National Writing Project

Book Review: Antonio's Gun and Delfino's Dream

By: Ruth Devlin
Date: February 9, 2011

Summary: Teachers of English language learners love Sam Quinones's stories, which illustrate why his characters have come to the United States. Ruth Devlin, a teacher-consultant with the Southern Nevada Writing Project, explores the classroom impact of this book.

 

Sam Quinones writes with compelling familiarity as he takes the reader on a tour of the lives of several Mexican immigrants in his book Antonio's Gun and Delfino's Dream: True Tales of Mexican Migration. Living for many months as a journalist in Mexico, Quinones connected with the people whose lives he depicts, and, as a result, his book reads more like a novel than a nonfiction text.

Perhaps because of this quality, I felt intimately connected to the narrative in a way that I haven't in my other readings about migration. Quinones's stories are built from interviews with real people and illustrate why they have come to the United Sates. Gone is the "right or wrong" of the immigration debate, and in its place are the human reasons for moving from one place to another.

In his introduction Quinones talks about the surface reasons for migration we see most often in the news and in our classrooms. Families move in order to provide necessities for themselves—food, clothing, shelter. But his book goes beyond these oversimplifications to show the complexity of migrants' circumstances.

A powerful theme running through the book deals with the emotional costs paid by those who move. Quinones begins with the story of Antonio Carrillo, whose longing to come to the United States was spurred by a desire to not only avenge his father's death but also to defeat the local oppressor perpetuating the cycle of poverty in his village. His goal is to build a life that holds dignity and hope. For me, Carrillo's tale provided the beginning of a new understanding of why many Mexicans migrate north. While familiar with the economic reasons, I hadn't thought enough about the underlying causes.

I feel I am beginning to know the people whose lives Quinones so artfully records.

A People Struggle with a System

The three chapters about Delfino Juarez also focus on dreams of a better life. Escaping his father's alcoholism and his family's struggle for subsistence, he first tries to make a living in Mexico. I learned that, like many Americans, Mexicans often leave home to find work within their country.

Like Juarez, these Mexican migrants work during the week in Mexico City but return often enough to their villages to maintain family ties. The income they bring home enables villages with no agriculture or industry and few adult workers to continue to exist. However, for Juarez, eventually his only choice to support his family was to move to the United States.

Another theme of Quinones's book concerns the nature and effects of Mexico's classist society, which often makes it impossible for people to succeed if they happen to be born into the two-thirds of the population that live in poverty.

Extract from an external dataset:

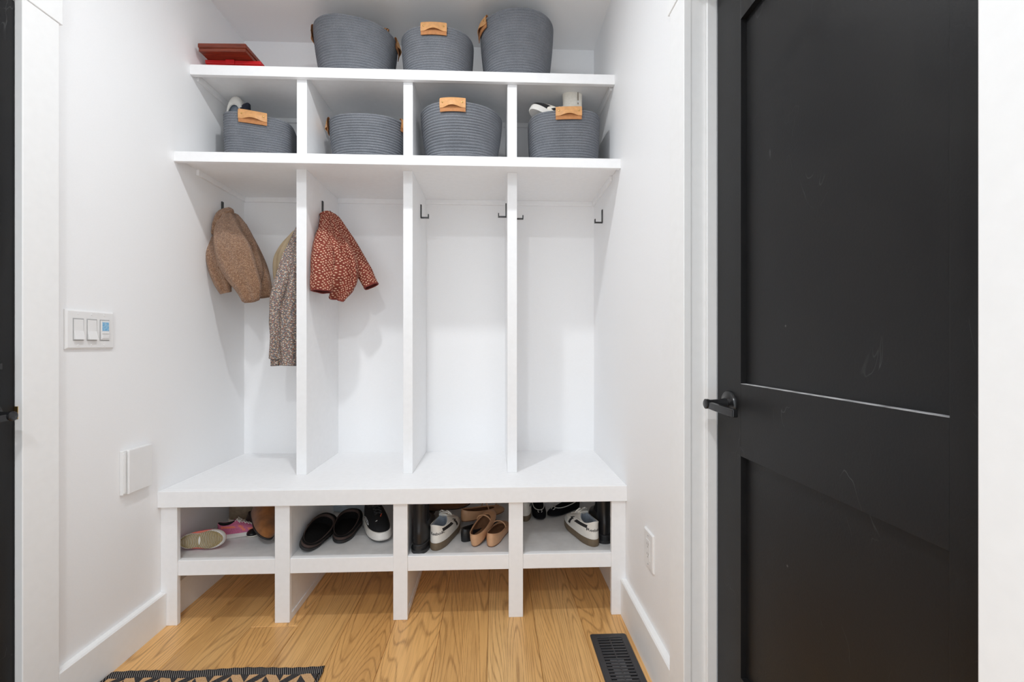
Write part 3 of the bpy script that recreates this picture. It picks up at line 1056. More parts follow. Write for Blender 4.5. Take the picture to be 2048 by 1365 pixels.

New Cultural Understanding for Educators

As I read, I realized how easy it can be to overlook the cultural costs paid by those who cross the border. For example, in the chapter about immigrant families in Kansas, I saw the cultural toll paid by families of talented young soccer players. For many of the high-school-aged Mexicans, soccer was a way to college (in the eyes of the teachers and coaches) and a better life—away from the meatpacking plants. But some families did not see the value of a college education in the same way that their children's teachers did, and as I do.

This touched me in a personal way. As a child of teachers—and despite our low socioeconomic status—I grew up knowing that college was an expectation. For the families in the book, this was not the case. As I read, another window was opened into the possible mind-set of my students' families.

Debra Schneider, a teacher-consultant with the Great Valley Writing Project and a colleague via the Know ELLs social networking space (an amazing online community of teachers of English language learners), has used this chapter with her immigrant high school students as a discussion starter to talk—and later write—about the truth they saw in it and the options they see for themselves.

Finding Antonio's Gun and Delfino's Dream has helped deepen my own knowledge of migration, and, as part of our invitational summer institute, the book could very well move participants toward more culturally responsive ways to involve ELL families. Further, the text raises the possibility of designing a history elective course in which high school students could discuss the relationship between Mexico and the United States.

Quinones is so skilled at storytelling that it is easy to see the book's application as a model of writing for those who wish to tell autobiographical or biographical stories.

This book illuminates my ELL students' lives and guides me as I think about how to best involve their parents in our school. I feel I am beginning to know the people whose lives Quinones so artfully records. And perhaps if I can get to know them just a little bit, I can in turn know my students, their families, and myself better.

About the Author Ruth Devlin is a teacher-consultant with the Southern Nevada Writing Project and a co-chair of the Teacher Inquiry Communities Network. She teaches second grade English language learners at Paradise Professional Development School in Las Vegas, Nevada, where she has lived for the past twenty-five years. She has written a children's picture book about the Mojave Desert titled Desert Seasons: A Year in the Mojave.